Can you set down, exactly as they appear below, the lines from the opening of the material through the one bearing "for o in list(bpy.data.objects): bpy.data.objects.remove(o)", minus the pictures?

─── SUPPLIED DATA ───

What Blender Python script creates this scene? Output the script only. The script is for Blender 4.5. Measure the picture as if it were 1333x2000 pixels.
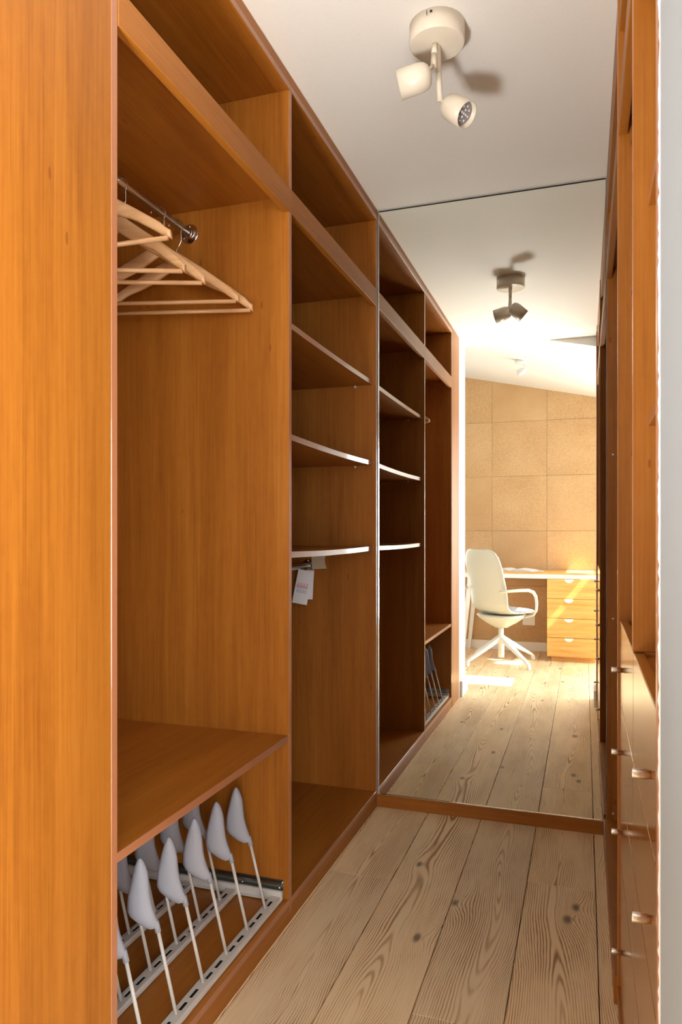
import bpy, bmesh, math, random
from mathutils import Vector, Matrix
random.seed(4)
S = bpy.context.scene
C = S.collection
R = math.radians
for o in list(bpy.data.objects): bpy.data.objects.remove(o)

# ------------------------------------------------------------ camera
F_PX = 1407.5; CAM_H = 1.1056
cam_d = bpy.data.cameras.new('camera'); cam = bpy.data.objects.new('camera', cam_d); C.objects.link(cam)
cam.location = (0, 0, CAM_H); cam.rotation_euler = (R(90), 0, R(18.66))
cam_d.sensor_fit = 'VERTICAL'; cam_d.sensor_height = 36; cam_d.sensor_width = 24
cam_d.lens = F_PX / 2000 * 36; cam_d.shift_y = 39.0 / 2000; cam_d.clip_start = 0.01
S.camera = cam

# ------------------------------------------------------------ light
S.view_settings.view_transform = 'Standard'; S.view_settings.look = 'None'
S.view_settings.gamma = 1; S.view_settings.use_curve_mapping = False
S.view_settings.exposure = 0.25
S.cycles.max_bounces = 14; S.cycles.diffuse_bounces = 8; S.cycles.glossy_bounces = 6
W = bpy.data.worlds.new('world'); S.world = W; W.use_nodes = True
W.node_tree.nodes['Background'].inputs[0].default_value = (0.72, 0.85, 1.0, 1)
W.node_tree.nodes['Background'].inputs[1].default_value = 0.5
SUN_DIR = Vector((-1.0, -0.12, -1.3)).normalized()
sd = bpy.data.lights.new('sun', 'SUN'); sun = bpy.data.objects.new('sun', sd); C.objects.link(sun)
sd.energy = 36; sd.angle = R(0.6); sd.color = (1.0, 0.93, 0.82)
sun.location = (3, 4, 5); sun.rotation_euler = SUN_DIR.to_track_quat('-Z', 'Y').to_euler()

def area(name, loc, direction, sx, sy, power, col, spread=180):
    d = bpy.data.lights.new(name, 'AREA'); o = bpy.data.objects.new(name, d); C.objects.link(o)
    d.shape = 'RECTANGLE'; d.size = sx; d.size_y = sy; d.energy = power; d.color = col; d.spread = R(spread)
    o.location = loc; o.rotation_euler = Vector(direction).to_track_quat('-Z', 'Z').to_euler()
    return o
# daylight through the study's windows; the unseen back pair is added for the aisle
area('daylight_left', (-2.42, -0.35, 1.40), (1, 0.12, 0.0), 1.15, 1.6, 1.5, (1.0, 0.98, 0.96))
area('added_daylight_back_right', (0.70, -1.43, 1.15), (-0.30, 1, 0.0), 1.0, 1.9, 41, (1.0, 0.99, 0.97), 130)
area('added_daylight_back_left', (-1.75, -1.43, 1.15), (0.50, 1, -0.05), 1.0, 1.9, 13, (1.0, 0.99, 0.97), 130)
area('daylight_right', (1.85, -0.42, 1.10), (-1, 0.55, 0.0), 1.5, 1.5, 84, (1.0, 0.99, 0.97), 140)
# added fill light, aimed up to brighten the ceiling of the aisle
area('added_upward_fill', (-0.66, -0.12, 0.45), (0.14, 0.82, 1.06), 0.30, 0.30, 8.4, (1.0, 0.98, 0.955), 78)

# ------------------------------------------------------------ node helpers
def mat(name):
    m = bpy.data.materials.new(name); m.use_nodes = True
    nt = m.node_tree; b = nt.nodes['Principled BSDF']
    return m, nt, b
def N(nt, t, **kw):
    n = nt.nodes.new(t)
    for k, v in kw.items():
        if k in n.inputs: n.inputs[k].default_value = v
        else: setattr(n, k, v)
    return n
def L(nt, a, b): nt.links.new(a, b)
def mth(nt, op, a, b=None, c=None, clamp=False):
    n = nt.nodes.new('ShaderNodeMath'); n.operation = op; n.use_clamp = clamp
    for i, v in enumerate((a, b, c)):
        if v is None: continue
        if isinstance(v, (int, float)): n.inputs[i].default_value = v
        else: L(nt, v, n.inputs[i])
    return n.outputs[0]
def ramp(nt, src, stops):
    n = nt.nodes.new('ShaderNodeValToRGB'); e = n.color_ramp.elements
    while len(e) < len(stops): e.new(0.5)
    for i, (p, c) in enumerate(stops): e[i].position = p; e[i].color = (*c, 1)
    L(nt, src, n.inputs[0]); return n.outputs[0]
def mixc(nt, mode, f, a, b):
    n = nt.nodes.new('ShaderNodeMix'); n.data_type = 'RGBA'; n.blend_type = mode
    for i, v in ((0, f), (6, a), (7, b)):
        if isinstance(v, (int, float)): n.inputs[i].default_value = v
        elif isinstance(v, tuple): n.inputs[i].default_value = (*v, 1)
        else: L(nt, v, n.inputs[i])
    return n.outputs[2]
def coords(nt, scale, rnd=6.0):
    tc = N(nt, 'ShaderNodeTexCoord'); oi = N(nt, 'ShaderNodeObjectInfo')
    off = N(nt, 'ShaderNodeVectorMath', operation='SCALE'); off.inputs[0].default_value = (3.1, 5.7, 9.3)
    L(nt, mth(nt, 'MULTIPLY', oi.outputs['Random'], rnd), off.inputs['Scale'])
    ad = N(nt, 'ShaderNodeVectorMath', operation='ADD'); L(nt, tc.outputs['Object'], ad.inputs[0]); L(nt, off.outputs[0], ad.inputs[1])
    mp = N(nt, 'ShaderNodeMapping'); mp.inputs['Scale'].default_value = scale; L(nt, ad.outputs[0], mp.inputs[0])
    return mp.outputs[0], ad.outputs[0]
def noise(nt, vec, scale, detail=3, rough=0.5, dist=0.0):
    n = N(nt, 'ShaderNodeTexNoise', Scale=scale, Detail=detail, Roughness=rough, Distortion=dist)
    L(nt, vec, n.inputs['Vector']); return n.outputs['Fac']
def bump(nt, b, h, strength, dist):
    n = N(nt, 'ShaderNodeBump', Strength=strength, Distance=dist); L(nt, h, n.inputs['Height']); L(nt, n.outputs[0], b.inputs['Normal'])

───

RESULT
What Blender Python script creates this scene? Output the script only. The script is for Blender 4.5. Measure the picture as if it were 1333x2000 pixels.
import bpy, bmesh, math, random
from mathutils import Vector, Matrix
random.seed(4)
S = bpy.context.scene
C = S.collection
R = math.radians
for o in list(bpy.data.objects): bpy.data.objects.remove(o)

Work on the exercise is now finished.